Jacksonville City council members look to Miami-Dade County model to address homelessness

JACKSONVILLE, Fla. – Jacksonville City council members are looking to take the first steps toward dedicating consistent funding to address homelessness in Jacksonville.

The CEO of Changing Homelessness said the extra money could get hundreds of people off the streets every year.

News4JAX was inside City Hall Wednesday as Councilmembers Jimmy Peluso and Michael Boylan discussed the possibility in a bipartisan conversation. They’re looking to consider bringing to Duval County a solution to fight homelessness used by Miami-Dade County, but doing that would require a change to state law.

According to Changing Homelessness, the number of people who are experiencing homelessness in northeast Florida has dropped in recent years, but hundreds of people still live on the streets.

Dawn Gilman, who is the CEO of Changing Homelessness, said adopting Miami-Dade’s County model for funding support would make a big difference.

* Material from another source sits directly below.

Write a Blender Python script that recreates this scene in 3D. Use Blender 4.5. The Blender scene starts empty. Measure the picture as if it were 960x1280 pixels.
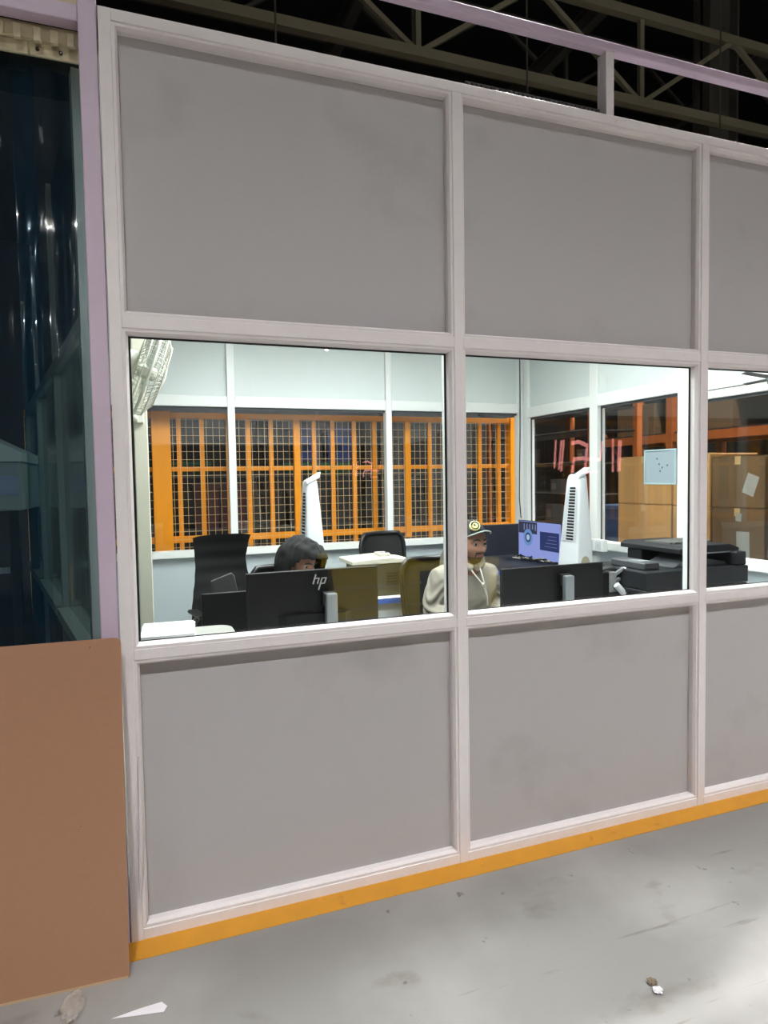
import bpy, bmesh, math, random
from mathutils import Vector, Matrix, noise
random.seed(7)
PI = math.pi
S = bpy.context.scene
COL = S.collection

# ------------------------------------------------------------------ camera
cam_d = bpy.data.cameras.new('camera'); cam = bpy.data.objects.new('camera', cam_d); COL.objects.link(cam)
cam_d.sensor_fit = 'HORIZONTAL'; cam_d.sensor_width = 36.0
cam_d.lens = 822.8 / 960 * 36.0
cam_d.clip_start = 0.05; cam_d.clip_end = 300
_yaw, _pitch, _roll = 0.3532, -0.0505, -0.0165
_f = Vector((math.sin(_yaw) * math.cos(_pitch), math.cos(_yaw) * math.cos(_pitch), math.sin(_pitch)))
_r = Vector((math.cos(_yaw), -math.sin(_yaw), 0)); _u = _r.cross(_f)
_r2 = _r * math.cos(_roll) + _u * math.sin(_roll); _u2 = _u * math.cos(_roll) - _r * math.sin(_roll)
cam.matrix_world = Matrix(((_r2.x, _u2.x, -_f.x, 0.0583), (_r2.y, _u2.y, -_f.y, -2.2511),
                           (_r2.z, _u2.z, -_f.z, 1.5075), (0, 0, 0, 1)))
S.camera = cam

# ------------------------------------------------------------------ world, exposure
w = bpy.data.worlds.new('world'); S.world = w; w.use_nodes = True
w.node_tree.nodes['Background'].inputs[0].default_value = (0.9, 0.92, 1.0, 1)
w.node_tree.nodes['Background'].inputs[1].default_value = 0.012
S.view_settings.view_transform = 'Standard'; S.view_settings.look = 'None'
S.view_settings.gamma = 1.0; S.view_settings.use_curve_mapping = False
S.view_settings.exposure = 0.0
try:
    S.cycles.transparent_max_bounces = 32; S.cycles.use_denoising = True
    S.cycles.sample_clamp_indirect = 6.0
except Exception:
    pass

# lamps: (x, y, z) of the hall's high bays and the office's ceiling panels, with their strengths
HALL_LAMP_POWER = 4750.0
REAR_LAMP_POWER = 9000.0
HALL_LAMPS = [(x, y, 8.2) for x in (-5.5, -1.0, 3.5, 8.0) for y in (-11.5, -5.3)]
HALL_FAR = [(4.2, 1.6, 8.2), (7.6, 1.6, 8.2)]
OFFICE_LAMP_POWER = 50.0
OFFICE_LAMPS = [(0.85, 0.65), (2.15, 0.65), (0.85, 1.7), (2.15, 1.7)]

# ------------------------------------------------------------------ helpers
def lin(c):
    out = []
    for v in c:
        v = v / 255.0
        out.append(v / 12.92 if v <= 0.04045 else ((v + 0.055) / 1.055) ** 2.4)
    return out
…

“We need some baseline of funding to know that if we start a program in October, we can still pay those people next October,” Gilman said. “If we have put people into housing...if we have guaranteed their rents for a certain amount of time, we can still pay those rents...that there is a more continued funding.”

In Miami, a one-percent tax on patrons at well-to-do restaurants goes to the Miami-Dade County Homeless Trust, which is the lead agency administering funding to nonprofits and other entities to help people experiencing homelessness. The tax only applies to those dining at restaurants with liquor licenses that bring in at least $400,000 a year, so for every $100 spent at such an establishment, $1 goes toward helping those in need.

Miami-Dade County has special permission from the state legislature to levy that tax locally, and City Councilmembers Peluso and Boylan want Jacksonville to have that opportunity, too.

“One of the things that it also does...15% of any monies collected must go to domestic violence victims,” Peluso said. “So it helps us with the unhoused issue that we have in our city, as well as those who are...victims of domestic violence.”

Gilman said the one-percent tax could bring in $10 million a year in Duval County and create transformational change.

If you wanted to move 200 of the most vulnerable individuals living on the streets in Duval County, it would cost you about $5 million a year,” she said. “So we could move 200 people off the streets, and now we would have enough money to continue them being stably housed for as long as they needed that support.”

Making these changes could be a long way away. First, the state legislature would need to change the law to allow Jacksonville City Council pass such a tax, and it’s not clear whether such a measure would pass.